Turns out there was a Samsung data breach, but it was a separate incident from the errant Find My Mobile notification.

Published onFebruary 25, 2020

Samsung Galaxy Note 10 Plus back cameras and logo 1

Update, February 25, 2020 (03:30 PM ET): Samsung reached out to Android Authority regarding the Samsung data breach as described in the article below. It turns out that the data breach and the Find My Mobile notification are two separate problems.

The Find My Mobile notification — in which users randomly saw a strange notification on their phone — was not the result of a data breach. According to the company, this was the result of a mistake during some internal testing. Samsung still hasn’t explained how users with the Find My Mobile app disabled saw the notification, though.

Meanwhile, the UK version of did see a data breach. This breach affected a very small number of users (less than 150) with their names, telephone numbers, postal and email addresses, and previous orders accessible by third-party individuals. However, credit card info was not accessible.

The company will reach out directly to users affected by this Samsung data breach.

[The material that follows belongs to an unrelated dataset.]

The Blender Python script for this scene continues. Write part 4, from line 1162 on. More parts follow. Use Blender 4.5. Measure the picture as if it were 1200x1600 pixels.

Original article, February 24, 2020 (10:47 AM ET): Last week, some Samsung smartphone owners saw a strange “1/1” push notification on their phones. The notification came from an app called Find My Mobile, a proprietary tool that allows you to connect with your device should it get lost or stolen. Turns out, this notification was the result of a Samsung data breach.

This goes against what Samsung claimed shortly after news of the notification started making the rounds in the media. The company called the errant notification the result of “an internal test” and there would be “no effect on your device.” However, that doesn’t appear to be the case anymore.

According to a statement provided to The Register, the notification stemmed from a Samsung data breach that resulted in “a small number of users being able to access the details of another user.” Here’s the text provided by The Register:

A technical error resulted in a small number of users being able to access the details of another user. As soon as we became of aware of the incident, we removed the ability to log in to the store on our website until the issue was fixed. We will be contacting those affected by the issue with further details.

This Samsung data breach becomes even more concerning due to reports that some users who saw the weird notification had Find My Mobile disabled. You can’t uninstall the app without rooting your phone but you can disable it, which should mean that it is not functional. The existence of the notification on phones with a disabled app is pretty concerning.

As of now, the best thing you can do in response to this Samsung data breach — regardless if you saw the notification or not — is change your Samsung account password. Hopefully, Samsung will provide additional info soon.